It filed the complaint last week in the US district court for the Eastern District of Texas in a move likely to cause consternation at TI. The company is the giant of the DSP business and the products which are the subject of the complaint are used as embedded controllers in consumer products such as audio and video encoders and decoders, broadband systems, optical networking, telephony, voice processing, and wireless communications.

Huntsville, Alabama-based Intergraph won a major battle last year when Intel Corp agreed to pay it $300m to settle a five-year-old patent infringement lawsuit. It also agreed to pay up to $250m more if it loses a second unrelated case with the company.

Intergraph had claimed that Intel’s Pentium processors used technology developed for its now obsolete Clipper RISC processors. With Intel’s cash fattening its bank account, Intergraph launched patent lawsuits against Dell Computer Corp, Hewlett-Packard Co and Gateway Inc.
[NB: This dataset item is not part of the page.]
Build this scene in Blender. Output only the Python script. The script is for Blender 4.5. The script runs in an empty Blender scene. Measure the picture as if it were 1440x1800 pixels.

Defense of its IP has become by far the most lucrative operation for technical systems vendor Intergraph, whose core business is shrinking but whose bottom line is testimony to the skill of its lawyers.

In the fourth quarter to December 31, net income was $90.1m, up from income of $11.9m on revenue that fell 8.3% to $121.9m. For the year, net income was $377.7m, up from income of $19.9m, on revenue 5.8% higher at $501.2m.